SIR BU NUAYR ISLAND, United Arab Emirates: Rashed Al-Humairi likes to trade the sleek glass and steel towers of modern Abu Dhabi for the thrill of reviving a seafaring heritage aboard an antiquated wooden sailboat.
The 30-year-old banker watches his shipmates push the long slender dhow from a trailer into the sea off Sir Bu Nuayr Island, 100 km west of Dubai and explains the joy of coaxing a proud Gulf maritime tradition back from near extinction.
“With traditional boats you need a lot of skills, especially with the wind,” Humairi said.
His voice is nearly drowned out by the morning wind and the buzz of the small port, where dhow crews are preparing for a race towards Dubai’s sail-shaped Burj Al Arab hotel.
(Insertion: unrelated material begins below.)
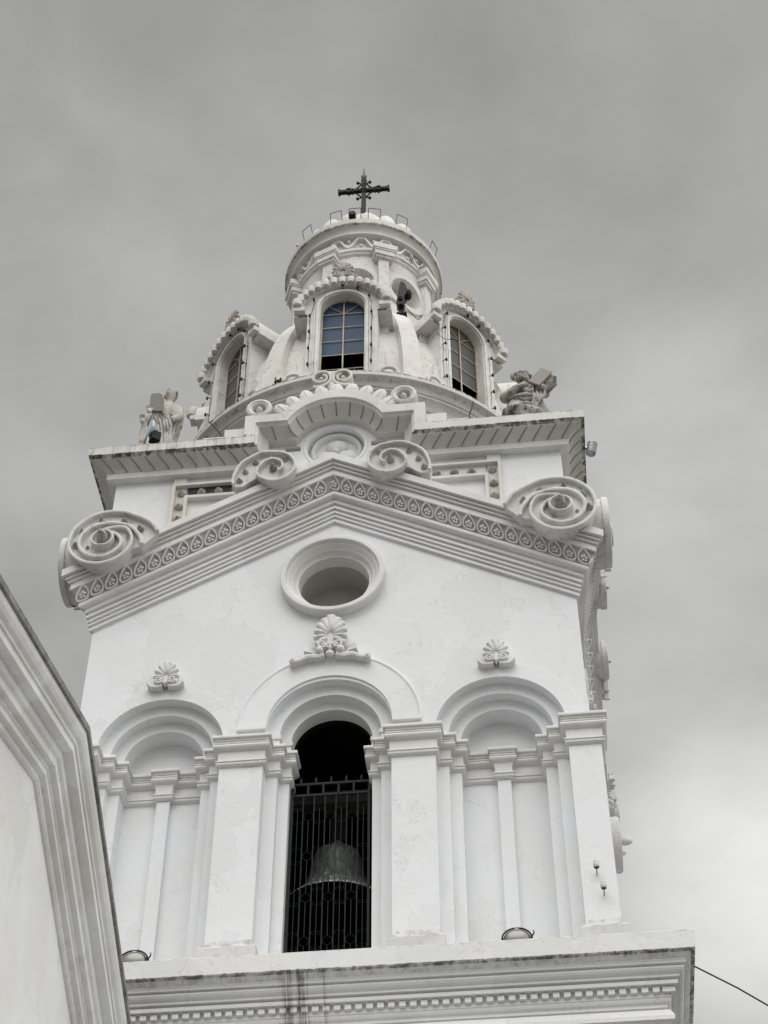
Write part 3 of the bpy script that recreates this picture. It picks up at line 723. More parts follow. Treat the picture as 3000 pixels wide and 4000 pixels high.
for s in (-1, 1): b.add([(s*.70, DY, 15.96), (s*1.0, DY-.02, 15.935), (s*1.0, 2.75, 15.935), (s*.70, 2.75, 15.96)], [(0, 1, 2, 3)])
for s in (-1, 1):
    X_ = sorted((s*.70, s*.90)); b.add([(X_[0], .95, 15.96), (X_[1], .95, 15.96), (X_[1], .95, 15.72), (X_[0], .95, 15.72), (X_[0], 1.5, 15.96), (X_[1], 1.5, 15.96), (X_[1], 1.5, 15.42), (X_[0], 1.5, 15.42)], [(0, 1, 2, 3), (3, 2, 6, 7), (1, 5, 6, 2), (0, 3, 7, 4)])
dpart(b, "barrel_roof", M_DOME, True, D, rad(30))
b = MB()    # scalloped hood
for i in range(15):
    a = rad(163-146*i/14); x, z = .955*cos(a), 15.97+.955*sin(a)+.02; r = .078 if 0 < i < 14 else .11
    b.lathe([(.001, .05), (r*.8, .05), (r, .03), (r, -.02), (r*.86, -.12)], (x, DY-.13, z), 12)
    b.lathe([(r*.86, -.12), (.001, -.13)], (x, DY-.13, z), 12)
b2 = arc(0, 15.97, .90, rad(165), rad(15), 28)
ridge(b, b2, DY-.09, DY+.02, .10)
for s in (-1, 1): b.box(min(s*.76, s*.98), max(s*.76, s*.98), DY-.14, DY+.02, 16.00, 16.12)
dpart(b, "scalloped_hood", M_DOME, True, D)
p_ = palmette(0, DY-.06, 17.28, .33, 9, .78, .27, .11); dpart(p_, "palmette", M_STONE, True, D)
b = MB()    # glazing bars
gy = DY+.215
b.box(-.013, .013, gy-.02, gy, 13.6, 16.62)
for z in (14.0, 14.43, 14.88, 15.33, 15.78, 16.22): b.box(-.445, .445, gy-.014, gy-.002, z-.007, z+.007)
for s in (-1, 1): b.tube([(0, gy-.012, 16.22), (s*.31, gy-.012, 16.50)], .011, 4)
ridge(b, [(-.44, 13.6)]+arc(0, ZW, .44, pi, 0, 20)+[(.44, 13.6)], gy-.02, gy, .022)
bars = dpart(b, "glazing_bars", M_RUST, False, D)
b = MB()
b.poly([(-.445, 14.89)]+arc(0, ZW, .445, pi, 0, 24)+[(.445, 14.89)], (), lambda x, z: (x, gy+.012, z))
pane = dpart(b, "window_pane", M_GLASSB, False, D)
b = MB(); b.box(-.46, .46, gy+.03, 1.5, 13.5, 16.7); b.f.pop(2)
dpart(b, "dark_backing", M_DARK, False, D)  # black box added behind the panes, its colour stands in for shade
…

Dhow sailing, which has roots in the Gulf’s history of trading, fishing and pearl diving, was almost forgotten during decades of breakneck modernization after World War II in the United Arab Emirates.
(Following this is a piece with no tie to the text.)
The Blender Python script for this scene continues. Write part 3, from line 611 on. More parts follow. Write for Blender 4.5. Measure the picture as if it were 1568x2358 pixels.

But it is now catching a fresh wind among Emiratis, many from old pearling and fishing families. They want to get away from the glass and concrete of the UAE’s wealthy cities, while rising incomes have given them the time and money needed to develop an interest in some of their ancestors’ traditions.
“It’s a change, like an escape,” said Ali Salem Al-Falasi, a dhow navigator, who has been sailing on traditional boats since the late 1980s.
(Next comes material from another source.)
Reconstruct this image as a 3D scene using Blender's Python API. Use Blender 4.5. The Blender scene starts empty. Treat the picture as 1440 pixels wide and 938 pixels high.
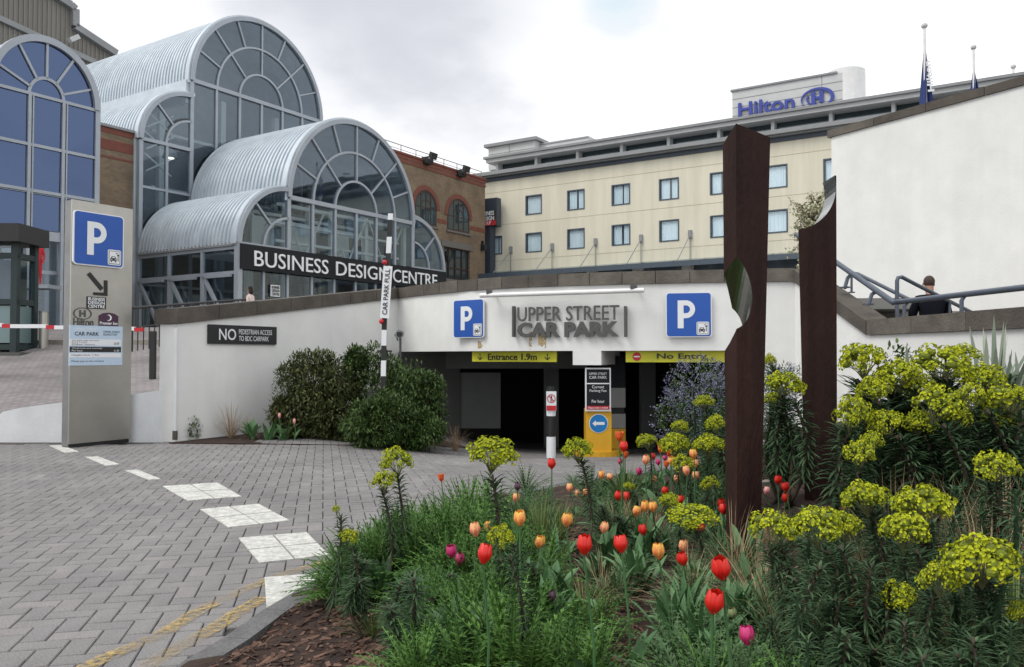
import bpy, bmesh, math, random
from mathutils import Vector as V, Matrix
import numpy as np
random.seed(7); rng = np.random.default_rng(7)
scene = bpy.context.scene
C = scene.collection
R = math.radians
# ---------------------------------------------------------------- camera
EYE = 1.45; F = 1150.0; PITCH = math.atan(31/1150)
cam = bpy.data.cameras.new('camera'); camo = bpy.data.objects.new('camera', cam); C.objects.link(camo)
camo.location = (0, 0, EYE); camo.rotation_euler = (R(90) + PITCH, 0, 0)
cam.sensor_width = 36; cam.lens = 36*F/1440; cam.clip_start = 0.05; cam.clip_end = 3000
scene.camera = camo
# ---------------------------------------------------------------- sky and sun
SUN_EL, SUN_AZ = R(52), R(-118)       # azimuth measured from +Y towards +X
sd = V((math.sin(SUN_AZ)*math.cos(SUN_EL), math.cos(SUN_AZ)*math.cos(SUN_EL), math.sin(SUN_EL)))
w = bpy.data.worlds.new('World'); scene.world = w; w.use_nodes = True
nt = w.node_tree; nt.nodes.clear(); N = nt.nodes.new; L = nt.links.new
out = N('ShaderNodeOutputWorld'); bg = N('ShaderNodeBackground'); bg.inputs[1].default_value = 0.1
sky = N('ShaderNodeTexSky'); sky.sky_type = 'NISHITA'; sky.sun_disc = False
sky.sun_elevation = SUN_EL; sky.sun_rotation = SUN_AZ
tc = N('ShaderNodeTexCoord'); nz = N('ShaderNodeTexNoise'); nz.inputs['Scale'].default_value = 3.2
nz.inputs['Detail'].default_value = 9; nz.inputs['Roughness'].default_value = 0.5
mp = N('ShaderNodeMapping'); mp.inputs['Scale'].default_value = (1, 1, 1.9)
L(tc.outputs['Generated'], mp.inputs[0]); L(mp.outputs[0], nz.inputs['Vector'])
def math_(op, a, b=None, clamp=False):
    n = N('ShaderNodeMath'); n.operation = op; n.use_clamp = clamp
    for i, x in enumerate((a, b)):
        if x is None: continue
        if isinstance(x, (int, float)): n.inputs[i].default_value = x
        else: L(x, n.inputs[i])
    return n.outputs[0]
def blob(d, inner, outer, warp):
    """soft cap round a sky direction, its rim broken by cloud noise"""
    dp = N('ShaderNodeVectorMath'); dp.operation = 'DOT_PRODUCT'; L(tc.outputs['Generated'], dp.inputs[0]); dp.inputs[1].default_value = d
    x = math_('ADD', dp.outputs['Value'], math_('MULTIPLY', math_('SUBTRACT', nz.outputs['Fac'], 0.5), warp))
    m = N('ShaderNodeMapRange'); m.interpolation_type = 'SMOOTHSTEP'; L(x, m.inputs[0])
    m.inputs[1].default_value = math.cos(R(outer)); m.inputs[2].default_value = math.cos(R(inner)); return m.outputs[0]
def skydir(px, py):
    d = V(((px-720)/F, math.cos(PITCH) - (469-py)/F*math.sin(PITCH), math.sin(PITCH) + (469-py)/F*math.cos(PITCH))); return d.normalized()
cl = N('ShaderNodeMix'); cl.data_type = 'RGBA'
r1 = N('ShaderNodeValToRGB'); L(nz.outputs['Fac'], r1.inputs[0])
r1.color_ramp.elements[0].position = .34; r1.color_ramp.elements[0].color = (8.7, 8.9, 9.3, 1)
r1.color_ramp.elements[1].position = .5; r1.color_ramp.elements[1].color = (12.2, 12.3, 12.4, 1)
g1 = N('ShaderNodeMix'); g1.data_type = 'RGBA'; L(r1.outputs[0], g1.inputs[6]); g1.inputs[7].default_value = (5.3, 5.5, 6.2, 1)
m1 = blob(skydir(540, -110), 0, 17, .10); m2 = blob(skydir(120, -60), 5, 24, .12)
mm = math_('MAXIMUM', m1, math_('MULTIPLY', m2, .5)); L(math_('MULTIPLY', mm, .85), g1.inputs[0])
L(blob(skydir(872, -4), .8, 3.8, .006), cl.inputs[0]); L(g1.outputs[2], cl.inputs[6])
g2 = N('ShaderNodeMix'); g2.data_type = 'RGBA'; g2.inputs[0].default_value = .8
L(sky.outputs[0], g2.inputs[6]); g2.inputs[7].default_value = (6.0, 8.4, 9.4, 1); L(g2.outputs[2], cl.inputs[7])
L(cl.outputs[2], bg.inputs[0]); L(bg.outputs[0], out.inputs[0])
sun = bpy.data.lights.new('sun', 'SUN'); sun.energy = 1.5; sun.angle = R(25); sun.color = (1, .96, .9)
suno = bpy.data.objects.new('sun', sun); C.objects.link(suno); suno.rotation_euler = sd.to_track_quat('Z', 'Y').to_euler(); suno.location = (0, 0, 60)
scene.view_settings.view_transform = 'Standard'; scene.view_settings.look = 'None'; scene.view_settings.exposure = 0.13
scene.view_settings.gamma = 1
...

UAE nationals coming from other than seafaring families find it harder to learn how to sail a dhow, said Humairi, who is from a desert family. He learned the skill in the sailing team of Mohammed Rashid Al-Rumaithi, owner of Al-Fattan shipyards. The team builds four or five dhows for its own use each year.
Rumaithi has been teaching children how to sail to promote the tradition. “Around half of the people we see on all other boats today have been taught by us since the 1980s. They started sailing, and then they built their own boats,” he said.
Some 16 dhow races in 22-, 43- and 60-foot classes are held in Abu Dhabi and Dubai between September and May. Only Emiratis and other Gulf nationals may take part.
The season culminates with the Al Gaffal, or “Return” in Arabic; its 10 million dirham ($2.7 million) purse lured nearly 100 60-foot boats this year, each with two sails and a crew of 25-30, sometimes with three generations of a family aboard.
“It is now the 22nd year since its start in 1991 and it seems to me that there is an interest in it,” UAE Finance Minister and Dubai’s deputy ruler Sheikh Hamdan bin Rashid Al-Maktoum told Reuters aboard the royal yacht Al-Fahedi.